A guide to unlocking the value of programmatic video


I’ve been reflecting on my first six months at Tremor Video, and realised that much of what I’ve heard from partners in the market fits into a few key themes. These themes are hugely illustrative of the challenges marketers face in an increasingly video-focused world, so I have pulled together the following guide to unlocking the value of programmatic video:

Be aware of the scale challenge

Many publishers, and buyers for that matter, still prefer to trade video via private marketplace deals, even though it limits scale and requires a seller to have an active relationship with a buyer to ensure the deal is successful. A lot of the buyers we speak to prefer to spend their budgets in an open auction, relying on their technology to buy the right audience at the right price, therefore avoiding any issues with scale and private deal set up. Many publishers also use a hybrid private marketplace and an open auction strategy.

Work with a team that gets video

Many sellers employ their existing display SSP to trade their video inventory, but it is clear that display SSPs are simply not built to accommodate video. Some sellers go down that route because they don’t have that much video to sell, but we’ve learnt that the vast majority of premium sellers are now focusing on video, with many saying that ‘video is at the heart of their content strategy’. The BBC’s plan to increase video five-fold in 5 years and the Telegraph’s focus on how best to distribute their existing video content to users across their site to increase scale, being examples of that trend. The demand for an SSP partner that specialises in video is now mission critical.

A global partner is key

Employing an SSP with global footprint is a great way of monetising what a direct sales team can’t sell locally.  Most of the big premium sellers in the UK have a (sometimes large) slice of their inventory available in the US, Canada and Australia. Some publishers are even seeing demand across the LATAM, SEA and MENA markets.

As video generates such high CPMs, even if a seller only has a couple of 100k video requests which aren’t being sold, it’s worth them working with a partner who can help them sell these options programmatically. SSPs represent the publisher and have tools in place to ensure that the seller’s inventory, wherever it’s coming from, is being sold at the right rate to the right demand partners.
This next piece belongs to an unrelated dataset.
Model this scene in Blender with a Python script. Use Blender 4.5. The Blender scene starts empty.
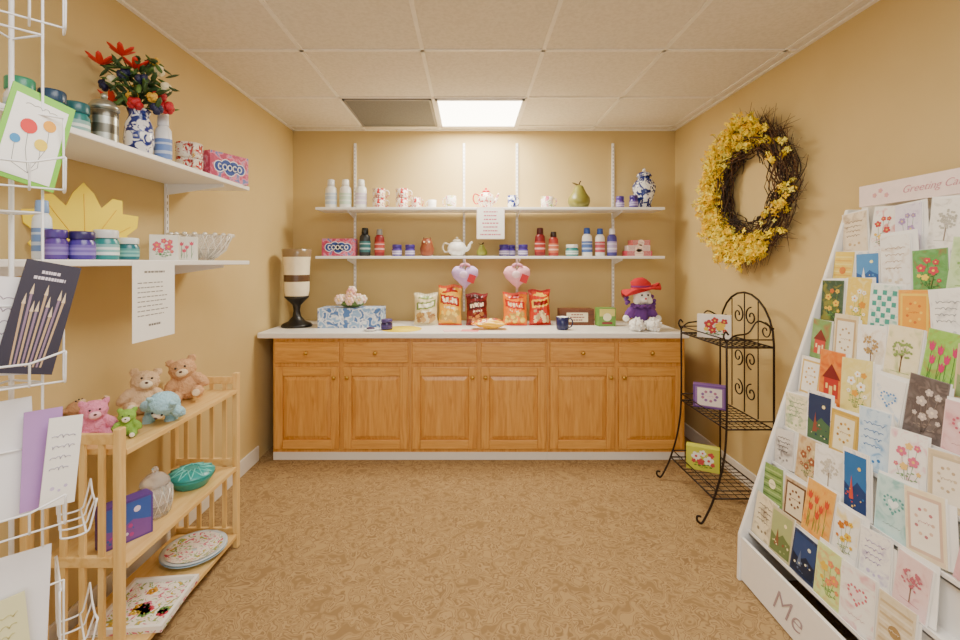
import bpy, bmesh, math, random
from mathutils import Vector, Matrix, Euler
PI=math.pi; C=bpy.context.scene.collection; rng=random.Random(5)
F=450.0; VX=470.0; VY=262.0; CH=1.34
def PX(px,Y): return (px-VX)*Y/F
# ---------------------------------------------------------------- materials
_m={}
def lin(h):
    h=h.lstrip('#'); o=[]
    for i in (0,2,4):
        c=int(h[i:i+2],16)/255; o.append(c/12.92 if c<=.04045 else ((c+.055)/1.055)**2.4)
    return (*o,1)
def mixhex(a,b,t):
    a=a.lstrip('#'); b=b.lstrip('#'); return '#'+''.join('%02X'%round(int(a[i:i+2],16)*(1-t)+int(b[i:i+2],16)*t) for i in (0,2,4))
def mat(h,rough=.5,metal=0,var=.08,scale=30,bump=0,sub=0):
    k=(h,rough,metal,var,scale,bump)
    if k in _m: return _m[k]
    m=bpy.data.materials.new('paint_'+h.strip('#')); m.use_nodes=True; n=m.node_tree.nodes; l=m.node_tree.links
    b=n['Principled BSDF']; b.inputs['Roughness'].default_value=rough; b.inputs['Metallic'].default_value=metal
    c=lin(h); tc=n.new('ShaderNodeTexCoord'); no=n.new('ShaderNodeTexNoise'); no.inputs['Scale'].default_value=scale
    l.new(tc.outputs['Object'],no.inputs['Vector'])
    mx=n.new('ShaderNodeMix'); mx.data_type='RGBA'; mx.inputs[6].default_value=tuple(x*(1-var) for x in c[:3])+(1,)
    mx.inputs[7].default_value=tuple(min(1,x*(1+var)) for x in c[:3])+(1,)
    l.new(no.outputs['Fac'],mx.inputs[0]); l.new(mx.outputs[2],b.inputs['Base Color'])
    if bump:
        bp=n.new('ShaderNodeBump'); bp.inputs['Strength'].default_value=bump; bp.inputs['Distance'].default_value=.004
        l.new(no.outputs['Fac'],bp.inputs['Height']); l.new(bp.outputs['Normal'],b.inputs['Normal'])
    _m[k]=m; return m
def ramp_mat(name,cols,texkind='noise',scale=(1,1,1),nscale=5,detail=4,dist=0,rough=.5,bump=0,bdist=.003,loc=(0,0,0)):
    m=bpy.data.materials.new(name); m.use_nodes=True; n=m.node_tree.nodes; l=m.node_tree.links; b=n['Principled BSDF']
    b.inputs['Roughness'].default_value=rough
    tc=n.new('ShaderNodeTexCoord'); mp=n.new('ShaderNodeMapping'); mp.inputs['Scale'].default_value=scale; mp.inputs['Location'].default_value=loc
    l.new(tc.outputs['Object'],mp.inputs['Vector'])
    if texkind=='voronoi':
        t=n.new('ShaderNodeTexVoronoi'); t.inputs['Scale'].default_value=nscale; out=t.outputs['Distance']
    else:
        t=n.new('ShaderNodeTexNoise'); t.inputs['Scale'].default_value=nscale; t.inputs['Detail'].default_value=detail
        t.inputs['Distortion'].default_value=dist; out=t.outputs['Fac']
    l.new(mp.outputs[0],t.inputs['Vector'])
    r=n.new('ShaderNodeValToRGB'); e=r.color_ramp.elements
    e[0].position=cols[0][0]; e[0].color=lin(cols[0][1]); e[1].position=cols[-1][0]; e[1].color=lin(cols[-1][1])
    for p,c in cols[1:-1]:
        q=e.new(p); q.color=lin(c)
    l.new(out,r.inputs[0]); l.new(r.outputs[0],b.inputs['Base Color'])
    if bump:
        bp=n.new('ShaderNodeBump'); bp.inputs['Strength'].default_value=bump; bp.inputs['Distance'].default_value=bdist
        l.new(out,bp.inputs['Height']); l.new(bp.outputs['Normal'],b.inputs['Normal'])
    return m
def glass(name,h,rough=.08,tr=.9):
    m=bpy.data.materials.new(name); m.use_nodes=True; b=m.node_tree.nodes['Principled BSDF']
    b.inputs['Base Color'].default_value=lin(h); b.inputs['Roughness'].default_value=rough
    b.inputs['Transmission Weight'].default_value=tr; b.inputs['IOR'].default_value=1.4
    return m
def emis(name,h,s):
    m=bpy.data.materials.new(name); m.use_nodes=True; b=m.node_tree.nodes['Principled BSDF']
    b.inputs['Base Color'].default_value=lin(h); b.inputs['Emission Color'].default_value=lin(h); b.inputs['Emission Strength'].default_value=s
    return m
WALL=ramp_mat('tan_wall_paint',[(.3,'#C9B077'),(.7,'#CFB67E')],nscale=3,rough=.75,bump=.1)
CEIL=ramp_mat('ceiling_tile',[(.35,'#DFD7C6'),(.6,'#E9E1D1')],nscale=60,rough=.9,bump=.3)
OAK=ramp_mat('honey_oak',[(.25,'#BE7E36'),(.5,'#D59A4C'),(.75,'#E0A95C')],scale=(14,14,1.2),nscale=3,detail=6,dist=1.2,rough=.35)
OAKH=ramp_mat('honey_oak_horizontal',[(.25,'#C4863C'),(.5,'#D79D4F'),(.75,'#E2AB5E')],scale=(1.2,14,14),nscale=3,detail=6,dist=1.2,rough=.35)
PINE=ramp_mat('pale_pine',[(.25,'#D4A75E'),(.5,'#E2BC78'),(.75,'#E9C888')],scale=(12,1.5,12),nscale=3,detail=5,dist=.8,rough=.4)
PINEV=ramp_mat('pale_pine_vertical',[(.25,'#D4A75E'),(.5,'#E2BC78'),(.75,'#E9C888')],scale=(14,14,1.5),nscale=3,detail=5,dist=.8,rough=.4)
CARPET=ramp_mat('patterned_carpet',[(.36,'#A88C62'),(.42,'#84694A'),(.46,'#A98D64'),(.50,'#AB8F66'),(.53,'#866B4A'),(.57,'#A78B62'),(.66,'#8E7350')],nscale=17,detail=.6,dist=1.6,rough=1,bump=.25,bdist=.003)
CARPET.node_tree.nodes['Principled BSDF'].inputs['Specular IOR Level'].default_value=.05
BLUEW=ramp_mat('blue_white_porcelain',[(.46,'#F0F0F2'),(.52,'#2A3C8C'),(.62,'#1C2A6C')],nscale=32,detail=2,dist=1,rough=.2)
REDW=ramp_mat('red_white_glaze',[(.40,'#B3262A'),(.48,'#F3EADB'),(.6,'#F3EADB'),(.66,'#D9A43A')],nscale=45,detail=2,dist=1,rough=.25)
FLOR=ramp_mat('floral_print',[(.36,'#C8406A'),(.44,'#F2E9E0'),(.56,'#F4EEE2'),(.62,'#5E9A50'),(.7,'#E0B030')],nscale=34,detail=2,dist=1.5,rough=.5)
BLUEBOX=ramp_mat('blue_gift_print',[(.42,'#4E78B8'),(.5,'#F4F6F8'),(.6,'#8FB2DC')],nscale=22,detail=1,dist=.5,rough=.5)
PINKBOX=ramp_mat('pink_print',[(.42,'#B83C62'),(.5,'#D0587E'),(.58,'#E090A8'),(.64,'#6A7CB8')],nscale=30,detail=2,dist=1,rough=.4)
WHITE=mat('#F3F0EC',.35,var=.03); CREAM=mat('#EBDDBF',.4); BLACK=mat('#17120F',.4); IRON=mat('#2A1C12',.45,.5)
WIRE=mat('#F2F1F2',.3,var=.02); PAPER=mat('#F6F4F0',.7,var=.02); GREYINK=mat('#7A7470',.7); DINK=mat('#3A3230',.6)
BRASS=mat('#C9A050',.3,.8); TRIMW=mat('#E8E2D8',.4,var=.03); SHELFW=mat('#F3F1EE',.35,var=.02)
GLASS=glass('clear_glass','#FFFDF8',.06,.75); PLASTW=mat('#F3F3F0',.3,var=.02)
fur_tex=bpy.data.textures.new('fur_clumps','CLOUDS'); fur_tex.noise_scale=.009
# ---------------------------------------------------------------- mesh builder
class MB:
    def __init__(s): s.v=[];s.f=[];s.m=[];s.s=[];s.mats=[];s.M=Matrix()
    def mi(s,m):
        if m not in s.mats: s.mats.append(m)
        return s.mats.index(m)
    def add(s,vs,fs,m,sm=False):
        b=len(s.v); s.v+=[tuple(s.M@Vector(v)) for v in vs]
        for k,f in enumerate(fs):
            s.f.append([b+i for i in f]); s.m.append(s.mi(m[k] if isinstance(m,list) else m)); s.s.append(sm)
        return s
    def box(s,c,d,m,R=None):
        x,y,z=(q/2 for q in d); vs=[Vector((a*x,b*y,e*z)) for a in(-1,1) for b in(-1,1) for e in(-1,1)]
        if R is not None: vs=[R@v for v in vs]
        vs=[v+Vector(c) for v in vs]
        return s.add(vs,[(0,1,3,2),(4,6,7,5),(0,4,5,1),(2,3,7,6),(0,2,6,4),(1,5,7,3)],m)
    def bb(s,a,b,m): return s.box([(p+q)/2 for p,q in zip(a,b)],[abs(q-p) for p,q in zip(a,b)],m)
    def lathe(s,pr,m,n=20,c=(0,0,0),sx=1,sy=1,sm=True,cap=True):
        vs=[];fs=[];ms=[]
        for r,z in pr:
            for k in range(n):
                a=2*PI*k/n; vs.append((c[0]+r*math.cos(a)*sx,c[1]+r*math.sin(a)*sy,c[2]+z))
        for j in range(len(pr)-1):
            for k in range(n):
                fs.append((j*n+k,j*n+(k+1)%n,(j+1)*n+(k+1)%n,(j+1)*n+k)); ms.append(m[j] if isinstance(m,list) else m)
        if cap:
            fs.append(tuple(range(n))[::-1]); ms.append(ms[0]); fs.append(tuple(range((len(pr)-1)*n,len(pr)*n))); ms.append(ms[-2] if len(ms)>1 else ms[0])
        return s.add(vs,fs,ms,sm)
    def tube(s,p,r,m,n=6,closed=False,sm=True):
        p=[Vector(q) for q in p]; N=len(p); vs=[];fs=[]; up=Vector((0,0,1))
        t0=(p[1]-p[0]).normalized(); 
        if abs(t0.z)>.9: up=Vector((1,0,0))
        nn=(up-t0*up.dot(t0)).normalized()
        for i in range(N):
            a=p[(i-1)%N] if (closed or i>0) else p[i]; b=p[(i+1)%N] if (closed or i<N-1) else p[i]
            t=(b-a); t=t.normalized() if t.length>1e-9 else t0
            nn=nn-t*nn.dot(t)
            nn=nn.normalized() if nn.length>1e-6 else t.orthogonal().normalized()
            bn=t.cross(nn); rr=r[i] if isinstance(r,(list,tuple)) else r
            for k in range(n):
                a_=2*PI*k/n; vs.append(p[i]+nn*math.cos(a_)*rr+bn*math.sin(a_)*rr)
        for i in range(N if closed else N-1):
            j=(i+1)%N
            for k in range(n): fs.append((i*n+k,i*n+(k+1)%n,j*n+(k+1)%n,j*n+k))
        if not closed: fs.append(tuple(range(n))[::-1]); fs.append(tuple(range((N-1)*n,N*n)))
        return s.add(vs,fs,m,sm)
    def ell(s,c,r,m,nu=14,nv=8,R=None):
        if not isinstance(r,(tuple,list)): r=(r,r,r)
        vs=[];fs=[]
        for j in range(1,nv):
            t=PI*j/nv
            for k in range(nu):
                a=2*PI*k/nu; vs.append(Vector((r[0]*math.sin(t)*math.cos(a),r[1]*math.sin(t)*math.sin(a),r[2]*math.cos(t))))
        vs.append(Vector((0,0,r[2]))); vs.append(Vector((0,0,-r[2]))); T=len(vs)-2;B=T+1
        for j in range(nv-2):
            for k in range(nu): fs.append((j*nu+k,(j+1)*nu+k,(j+1)*nu+(k+1)%nu,j*nu+(k+1)%nu))
        for k in range(nu): fs.append((T,k,(k+1)%nu)); fs.append((B,(nv-2)*nu+(k+1)%nu,(nv-2)*nu+k))
        if R is not None: vs=[R@v for v in vs]
        return s.add([v+Vector(c) for v in vs],fs,m,True)
    def prism(s,o,y0,y1,m):
        n=len(o); vs=[(x,y0,z) for x,z in o]+[(x,y1,z) for x,z in o]
        fs=[tuple(range(n)),tuple(range(n,2*n))[::-1]]+[(k,k+n,(k+1)%n+n,(k+1)%n) for k in range(n)]
        return s.add(vs,fs,m)
    def flat(s,o,y,m): return s.add([(x,y,z) for x,z in o],[tuple(range(len(o)))],m)
    def rect(s,x0,z0,x1,z1,y,m): return s.flat([(x0,z0),(x1,z0),(x1,z1),(x0,z1)],y,m)
    def disc(s,x,z,r,y,m,n=12,q=1): return s.flat([(x+r*math.cos(2*PI*k/n),z+q*r*math.sin(2*PI*k/n)) for k in range(n)],y,m)
    def build(s,name,parent=None,loc=(0,0,0),rot=(0,0,0),bevel=0,remesh=0,seg=2,fur=0):
        me=bpy.data.meshes.new(name); me.from_pydata(s.v,[],s.f)
        for m in s.mats: me.materials.append(m)
        me.polygons.foreach_set('material_index',s.m); me.polygons.foreach_set('use_smooth',s.s)
        bm=bmesh.new(); bm.from_mesh(me); bmesh.ops.recalc_face_normals(bm,faces=bm.faces); bm.to_mesh(me); bm.free(); me.update()
        o=bpy.data.objects.new(name,me); C.objects.link(o); o.location=loc; o.rotation_euler=rot
        if parent: o.parent=parent
        if remesh:
            r=o.modifiers.new('r','REMESH'); r.mode='VOXEL'; r.voxel_size=remesh; r.use_smooth_shade=True
            q=o.modifiers.new('s','SMOOTH'); q.iterations=3
        if fur:
            d=o.modifiers.new('f','DISPLACE'); d.texture=fur_tex; d.strength=fur; d.mid_level=.4
        if bevel:
            b=o.modifiers.new('b','BEVEL'); b.width=bevel; b.segments=seg; b.limit_method='ANGLE'
        return o
def tag(o,label,cat,group=None,kind=None):
    if label: o['label']=label
    if cat: o['category']=cat
    if group: o['group']=group
    if kind: o['kind']=kind
    return o
def thing(name,label,cat,loc=(0,0,0),rz=0,group=None,rot=None):
    o=bpy.data.objects.new(name,None); C.objects.link(o); o.location=loc; o.rotation_euler=rot or (0,0,rz); o.empty_display_size=.05
    return tag(o,label,cat,group)
def struct(mb,name,**k):
    o=mb.build(name,**k); o['kind']='structure'; return o
def lettering(txt,size,m,parent,loc,rot,shear=0,ext=.0005,name='lettering',bold=0):
    cu=bpy.data.curves.new('t','FONT'); cu.body=txt; cu.size=size; cu.shear=shear; cu.extrude=ext; cu.offset=bold
    t=bpy.data.objects.new('t',cu); C.objects.link(t); dg=bpy.context.evaluated_depsgraph_get()
    me=bpy.data.meshes.new_from_object(t.evaluated_get(dg)); bpy.data.objects.remove(t)
    me.materials.clear(); me.materials.append(m); o=bpy.data.objects.new(name,me); C.objects.link(o); o.parent=parent
    o.location=loc; o.rotation_euler=rot; return o
def smooth(p,k=5,closed=False):
    p=[Vector(q) for q in p]; N=len(p); out=[]
    for i in range(N if closed else N-1):
        a=p[(i-1)%N] if closed or i>0 else p[0]; b=p[i]; c=p[(i+1)%N]; d=p[(i+2)%N] if closed or i<N-2 else p[-1]
        for j in range(k):
            t=j/k; out.append(.5*((2*b)+(c-a)*t+(2*a-5*b+4*c-d)*t*t+(3*b-a-3*c+d)*t**3))
    if not closed: out.append(p[-1])
    return out
def heart(cx,cz,r,n=24):
    o=[]
    for k in range(n):
        t=2*PI*k/n; o.append((cx+r*math.sin(t)**3,cz+r*(13*math.cos(t)-5*math.cos(2*t)-2*math.cos(3*t)-math.cos(4*t))/16))
    return o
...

Direct deals are still winning

Sellers often favour direct deals because they can get a fixed price, a guarantee on volume and they know how much budget they’re going to generate up front. With private deals, whether they are on an unreserved fixed rate or via an invite only auction, either the price isn’t fixed or the revenue isn’t guaranteed, which can be a little nerve wrecking for sellers.

Whilst premium video inventory remains fairly scarce, direct sales will continue to represent the lion’s share of publisher’s video ad business. Programmatic is certainly growing fast, but I don’t see direct deals going away any time soon. Some sellers who favour direct deals are progressively turning to automated guaranteed (we’ve seen this pervasively in Australia). It is certainly a trend we are watching closely and have been advising our UK sellers on.

Watch those deal-IDs

Unreserved fixed rate deals and invite only auction are set up via deal-ID. This requires a manual set up process from both the buyer and seller and any number of variables can lead to a days or weeks of troubleshooting. It is also true that when you set up a PMP of any kind, you have to manage it. A buyer could purposefully stop buying, it wasn’t working for them, its performance wasn’t good enough or they’ve spent their budget. Alternatively, they may not have realised they weren’t spending and they need to fix their system, or their PMP was set up incorrectly, for example the end date was reached and needs to be reset etc.

Watch your rate in the Open Auction

Sellers who use multiple SSP/networks/reseller partners to trade their video inventory and are not necessarily employing the right partners and controlling where their inventory is going. This often results in them being undercut by partners who are reselling their inventory on the open auction for less than the seller is aware and what the inventory is actually worth.

SSPs need to work with sellers to educate them about how to safely trade their inventory and the buyers also need to be aware of what they are actually buying. For instance, if a buyer sees video inventory at $10 in the OA for a national newspaper, common sense should prevail, as it’s probably not the ‘real deal’ at that price. Our objective is to get buyers and sellers to work more closely together, communicate more, so that every party involved wins.

As you can see there are lots of challenges in the video ad space at the moment, but there are huge opportunities too. Video is growing, so businesses need to be brave, but they also need the right partner to help them chart those waters to really unlock the value of programmatic for video.